** begin SOURCE DATA **
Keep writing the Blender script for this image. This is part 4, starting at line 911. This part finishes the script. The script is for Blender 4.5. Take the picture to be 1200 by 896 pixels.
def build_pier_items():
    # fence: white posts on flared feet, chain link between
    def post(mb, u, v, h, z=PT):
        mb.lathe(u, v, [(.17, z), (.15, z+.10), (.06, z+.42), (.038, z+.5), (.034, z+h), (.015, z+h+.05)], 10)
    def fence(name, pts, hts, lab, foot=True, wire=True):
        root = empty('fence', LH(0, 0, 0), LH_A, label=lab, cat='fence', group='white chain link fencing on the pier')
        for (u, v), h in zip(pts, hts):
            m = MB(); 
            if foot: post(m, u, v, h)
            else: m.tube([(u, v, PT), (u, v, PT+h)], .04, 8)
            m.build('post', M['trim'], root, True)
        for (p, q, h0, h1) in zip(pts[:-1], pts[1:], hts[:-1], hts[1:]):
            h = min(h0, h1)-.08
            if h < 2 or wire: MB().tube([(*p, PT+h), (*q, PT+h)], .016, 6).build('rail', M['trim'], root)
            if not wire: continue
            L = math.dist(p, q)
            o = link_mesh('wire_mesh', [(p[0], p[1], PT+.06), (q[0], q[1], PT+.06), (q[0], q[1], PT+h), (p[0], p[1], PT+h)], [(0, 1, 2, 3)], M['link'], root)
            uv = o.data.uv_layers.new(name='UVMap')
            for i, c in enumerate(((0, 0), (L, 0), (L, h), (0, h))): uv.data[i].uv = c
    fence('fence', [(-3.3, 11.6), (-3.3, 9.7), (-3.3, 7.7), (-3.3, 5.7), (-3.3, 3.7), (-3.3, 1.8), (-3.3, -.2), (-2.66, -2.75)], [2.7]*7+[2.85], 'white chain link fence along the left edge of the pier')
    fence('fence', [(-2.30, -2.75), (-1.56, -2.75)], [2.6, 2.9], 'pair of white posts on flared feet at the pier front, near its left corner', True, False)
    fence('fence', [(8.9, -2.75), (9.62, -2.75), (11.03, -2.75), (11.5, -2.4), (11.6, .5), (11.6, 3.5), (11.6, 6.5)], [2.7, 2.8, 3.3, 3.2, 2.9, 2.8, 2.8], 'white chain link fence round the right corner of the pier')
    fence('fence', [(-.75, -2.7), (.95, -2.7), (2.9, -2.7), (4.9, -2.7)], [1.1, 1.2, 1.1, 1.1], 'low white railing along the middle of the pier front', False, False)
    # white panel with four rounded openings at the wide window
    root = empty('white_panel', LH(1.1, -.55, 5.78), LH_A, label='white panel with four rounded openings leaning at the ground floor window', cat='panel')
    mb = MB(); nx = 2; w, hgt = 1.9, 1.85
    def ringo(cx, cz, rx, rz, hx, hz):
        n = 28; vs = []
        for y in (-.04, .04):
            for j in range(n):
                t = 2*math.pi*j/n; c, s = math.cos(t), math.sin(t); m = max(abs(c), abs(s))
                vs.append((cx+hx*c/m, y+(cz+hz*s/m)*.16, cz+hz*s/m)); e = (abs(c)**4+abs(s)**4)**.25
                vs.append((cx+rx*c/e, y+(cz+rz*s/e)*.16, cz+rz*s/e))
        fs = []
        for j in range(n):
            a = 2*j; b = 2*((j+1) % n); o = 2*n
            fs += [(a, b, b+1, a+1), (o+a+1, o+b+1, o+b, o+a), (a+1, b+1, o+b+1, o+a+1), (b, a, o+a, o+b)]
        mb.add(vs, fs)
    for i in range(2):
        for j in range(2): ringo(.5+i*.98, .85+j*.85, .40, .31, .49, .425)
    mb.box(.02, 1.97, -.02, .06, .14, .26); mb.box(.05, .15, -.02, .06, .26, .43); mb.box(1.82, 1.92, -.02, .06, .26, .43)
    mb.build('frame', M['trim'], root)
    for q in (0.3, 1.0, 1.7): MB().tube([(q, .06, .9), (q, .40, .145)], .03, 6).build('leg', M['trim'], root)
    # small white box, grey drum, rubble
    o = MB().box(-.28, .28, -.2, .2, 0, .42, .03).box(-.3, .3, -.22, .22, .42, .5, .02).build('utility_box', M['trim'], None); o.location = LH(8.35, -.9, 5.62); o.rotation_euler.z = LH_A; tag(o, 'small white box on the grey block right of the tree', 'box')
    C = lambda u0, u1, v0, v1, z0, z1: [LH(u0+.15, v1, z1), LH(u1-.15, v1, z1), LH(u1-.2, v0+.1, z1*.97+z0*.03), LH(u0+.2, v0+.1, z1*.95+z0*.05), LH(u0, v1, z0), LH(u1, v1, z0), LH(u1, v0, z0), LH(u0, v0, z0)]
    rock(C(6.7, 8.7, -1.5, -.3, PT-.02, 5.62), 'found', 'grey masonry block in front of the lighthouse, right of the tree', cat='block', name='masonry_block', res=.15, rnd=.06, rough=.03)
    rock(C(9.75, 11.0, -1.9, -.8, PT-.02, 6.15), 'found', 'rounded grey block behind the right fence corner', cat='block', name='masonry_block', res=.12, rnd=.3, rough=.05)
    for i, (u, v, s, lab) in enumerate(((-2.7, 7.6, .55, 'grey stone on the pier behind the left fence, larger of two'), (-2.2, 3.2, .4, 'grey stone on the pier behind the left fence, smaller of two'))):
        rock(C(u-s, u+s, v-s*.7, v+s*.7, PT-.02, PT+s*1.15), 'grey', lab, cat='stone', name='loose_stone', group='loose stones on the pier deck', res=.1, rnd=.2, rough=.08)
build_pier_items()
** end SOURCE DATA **
• [EXERCISE TASK]: All of the data must be returned exactly.

• [TASK OUTPUT]:
Keep writing the Blender script for this image. This is part 4, starting at line 911. This part finishes the script. The script is for Blender 4.5. Take the picture to be 1200 by 896 pixels.
def build_pier_items():
    # fence: white posts on flared feet, chain link between
    def post(mb, u, v, h, z=PT):
        mb.lathe(u, v, [(.17, z), (.15, z+.10), (.06, z+.42), (.038, z+.5), (.034, z+h), (.015, z+h+.05)], 10)
    def fence(name, pts, hts, lab, foot=True, wire=True):
        root = empty('fence', LH(0, 0, 0), LH_A, label=lab, cat='fence', group='white chain link fencing on the pier')
        for (u, v), h in zip(pts, hts):
            m = MB(); 
            if foot: post(m, u, v, h)
            else: m.tube([(u, v, PT), (u, v, PT+h)], .04, 8)
            m.build('post', M['trim'], root, True)
        for (p, q, h0, h1) in zip(pts[:-1], pts[1:], hts[:-1], hts[1:]):
            h = min(h0, h1)-.08
            if h < 2 or wire: MB().tube([(*p, PT+h), (*q, PT+h)], .016, 6).build('rail', M['trim'], root)
            if not wire: continue
            L = math.dist(p, q)
            o = link_mesh('wire_mesh', [(p[0], p[1], PT+.06), (q[0], q[1], PT+.06), (q[0], q[1], PT+h), (p[0], p[1], PT+h)], [(0, 1, 2, 3)], M['link'], root)
            uv = o.data.uv_layers.new(name='UVMap')
            for i, c in enumerate(((0, 0), (L, 0), (L, h), (0, h))): uv.data[i].uv = c
    fence('fence', [(-3.3, 11.6), (-3.3, 9.7), (-3.3, 7.7), (-3.3, 5.7), (-3.3, 3.7), (-3.3, 1.8), (-3.3, -.2), (-2.66, -2.75)], [2.7]*7+[2.85], 'white chain link fence along the left edge of the pier')
    fence('fence', [(-2.30, -2.75), (-1.56, -2.75)], [2.6, 2.9], 'pair of white posts on flared feet at the pier front, near its left corner', True, False)
    fence('fence', [(8.9, -2.75), (9.62, -2.75), (11.03, -2.75), (11.5, -2.4), (11.6, .5), (11.6, 3.5), (11.6, 6.5)], [2.7, 2.8, 3.3, 3.2, 2.9, 2.8, 2.8], 'white chain link fence round the right corner of the pier')
    fence('fence', [(-.75, -2.7), (.95, -2.7), (2.9, -2.7), (4.9, -2.7)], [1.1, 1.2, 1.1, 1.1], 'low white railing along the middle of the pier front', False, False)
    # white panel with four rounded openings at the wide window
    root = empty('white_panel', LH(1.1, -.55, 5.78), LH_A, label='white panel with four rounded openings leaning at the ground floor window', cat='panel')
    mb = MB(); nx = 2; w, hgt = 1.9, 1.85
    def ringo(cx, cz, rx, rz, hx, hz):
        n = 28; vs = []
        for y in (-.04, .04):
            for j in range(n):
                t = 2*math.pi*j/n; c, s = math.cos(t), math.sin(t); m = max(abs(c), abs(s))
                vs.append((cx+hx*c/m, y+(cz+hz*s/m)*.16, cz+hz*s/m)); e = (abs(c)**4+abs(s)**4)**.25
                vs.append((cx+rx*c/e, y+(cz+rz*s/e)*.16, cz+rz*s/e))
        fs = []
        for j in range(n):
            a = 2*j; b = 2*((j+1) % n); o = 2*n
            fs += [(a, b, b+1, a+1), (o+a+1, o+b+1, o+b, o+a), (a+1, b+1, o+b+1, o+a+1), (b, a, o+a, o+b)]
        mb.add(vs, fs)
    for i in range(2):
        for j in range(2): ringo(.5+i*.98, .85+j*.85, .40, .31, .49, .425)
    mb.box(.02, 1.97, -.02, .06, .14, .26); mb.box(.05, .15, -.02, .06, .26, .43); mb.box(1.82, 1.92, -.02, .06, .26, .43)
    mb.build('frame', M['trim'], root)
    for q in (0.3, 1.0, 1.7): MB().tube([(q, .06, .9), (q, .40, .145)], .03, 6).build('leg', M['trim'], root)
    # small white box, grey drum, rubble
    o = MB().box(-.28, .28, -.2, .2, 0, .42, .03).box(-.3, .3, -.22, .22, .42, .5, .02).build('utility_box', M['trim'], None); o.location = LH(8.35, -.9, 5.62); o.rotation_euler.z = LH_A; tag(o, 'small white box on the grey block right of the tree', 'box')
    C = lambda u0, u1, v0, v1, z0, z1: [LH(u0+.15, v1, z1), LH(u1-.15, v1, z1), LH(u1-.2, v0+.1, z1*.97+z0*.03), LH(u0+.2, v0+.1, z1*.95+z0*.05), LH(u0, v1, z0), LH(u1, v1, z0), LH(u1, v0, z0), LH(u0, v0, z0)]
    rock(C(6.7, 8.7, -1.5, -.3, PT-.02, 5.62), 'found', 'grey masonry block in front of the lighthouse, right of the tree', cat='block', name='masonry_block', res=.15, rnd=.06, rough=.03)
    rock(C(9.75, 11.0, -1.9, -.8, PT-.02, 6.15), 'found', 'rounded grey block behind the right fence corner', cat='block', name='masonry_block', res=.12, rnd=.3, rough=.05)
    for i, (u, v, s, lab) in enumerate(((-2.7, 7.6, .55, 'grey stone on the pier behind the left fence, larger of two'), (-2.2, 3.2, .4, 'grey stone on the pier behind the left fence, smaller of two'))):
        rock(C(u-s, u+s, v-s*.7, v+s*.7, PT-.02, PT+s*1.15), 'grey', lab, cat='stone', name='loose_stone', group='loose stones on the pier deck', res=.1, rnd=.2, rough=.08)
build_pier_items()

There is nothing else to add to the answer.